_DATA SHOWN_

______

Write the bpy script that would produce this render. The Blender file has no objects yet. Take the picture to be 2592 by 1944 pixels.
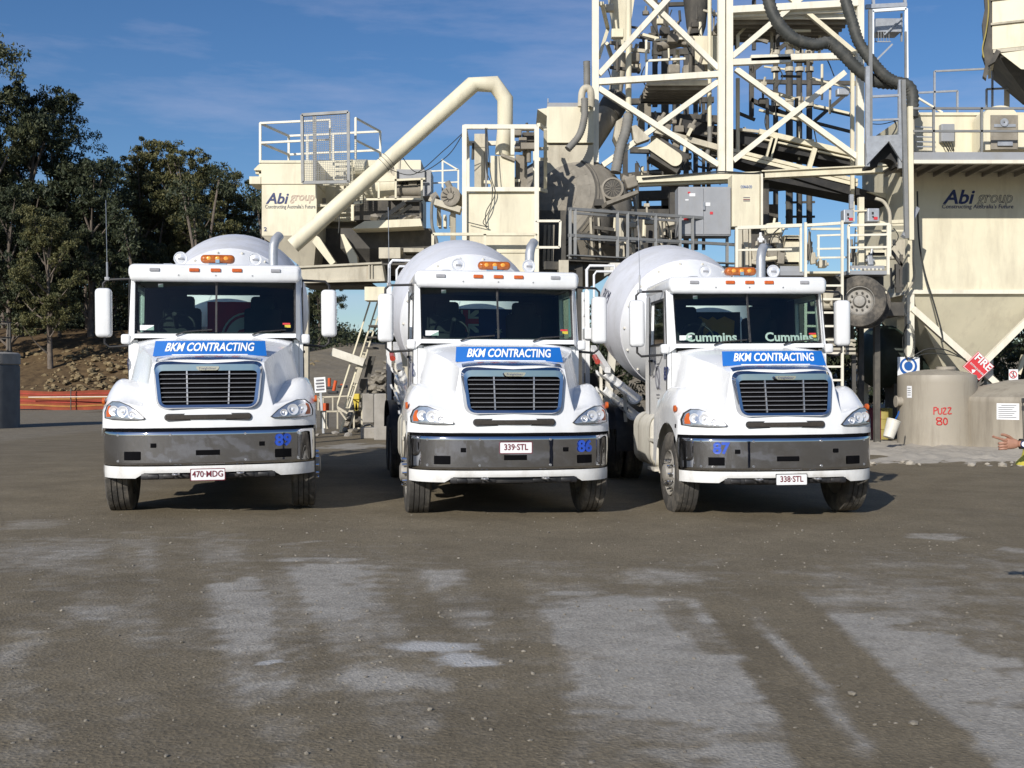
import bpy, bmesh, math, random
from mathutils import Vector, Matrix, noise
import numpy as np
R = math.radians
random.seed(7)
scene = bpy.context.scene
COL = scene.collection

# ------------------------------------------------------------------ camera
cam = bpy.data.cameras.new("camera")
cam.sensor_fit = 'HORIZONTAL'
cam.sensor_width = 36.0
cam.lens = 36.0 * 1080.0 / 1024.0
cam.clip_start = 0.1
cam.clip_end = 4000.0
cam_o = bpy.data.objects.new("camera", cam)
COL.objects.link(cam_o)
cam_o.location = (0, 0, 1.6)
cam_o.rotation_euler = (R(90), 0, 0)
scene.camera = cam_o

# ------------------------------------------------------------------ sun + sky
SUN_EL, SUN_AZ = 26.0, 26.0          # azimuth: degrees to the left of straight behind the camera
sun = bpy.data.lights.new("sun", 'SUN')
sun.energy = 4.8
sun.angle = R(0.5)
sun.color = (1.0, 0.95, 0.87)
sun_o = bpy.data.objects.new("sun", sun)
COL.objects.link(sun_o)
to_sun = Vector((-math.sin(R(SUN_AZ)) * math.cos(R(SUN_EL)), -math.cos(R(SUN_AZ)) * math.cos(R(SUN_EL)), math.sin(R(SUN_EL))))
sun_o.rotation_euler = to_sun.to_track_quat('Z', 'Y').to_euler()
sun_o.location = (-20, -30, 40)

world = bpy.data.worlds.new("World")
scene.world = world
world.use_nodes = True
wn, wl = world.node_tree.nodes, world.node_tree.links
wn.clear()
w_out = wn.new('ShaderNodeOutputWorld')
w_bg = wn.new('ShaderNodeBackground')
w_bg.inputs['Strength'].default_value = 0.092
sky = wn.new('ShaderNodeTexSky')
sky.sky_type = 'NISHITA'
sky.sun_disc = False
sky.sun_elevation = R(SUN_EL)
sky.sun_rotation = R(180 + SUN_AZ)
sky.altitude = 60
sky.air_density = 1.0
sky.dust_density = 0.35
sky.ozone_density = 4.0
# thin high cloud: wisps of pale vapour laid out over the sky's own direction
w_tc = wn.new('ShaderNodeTexCoord')
w_map = wn.new('ShaderNodeMapping')
w_map.inputs['Scale'].default_value = (1.6, 1.6, 9.0)
w_map.inputs['Rotation'].default_value = (0, R(-6), 0)
w_noise = wn.new('ShaderNodeTexNoise')
w_noise.inputs['Scale'].default_value = 2.3
w_noise.inputs['Detail'].default_value = 7
w_noise.inputs['Roughness'].default_value = 0.6
w_ramp = wn.new('ShaderNodeValToRGB')
w_ramp.color_ramp.elements[0].position = 0.47
w_ramp.color_ramp.elements[0].color = (0, 0, 0, 1)
w_ramp.color_ramp.elements[1].position = 0.80
w_ramp.color_ramp.elements[1].color = (0.30, 0.30, 0.30, 1)
w_mix = wn.new('ShaderNodeMixRGB')
w_mix.inputs['Color2'].default_value = (7.6, 7.3, 9.0, 1)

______

_REQUIREMENT_
Everything from the top line of the data down to and including the line with "COL = scene.collection" is to be copied, except the pictures.

_WORKED ANSWER_
Write the bpy script that would produce this render. The Blender file has no objects yet. Take the picture to be 2592 by 1944 pixels.
import bpy, bmesh, math, random
from mathutils import Vector, Matrix, noise
import numpy as np
R = math.radians
random.seed(7)
scene = bpy.context.scene
COL = scene.collection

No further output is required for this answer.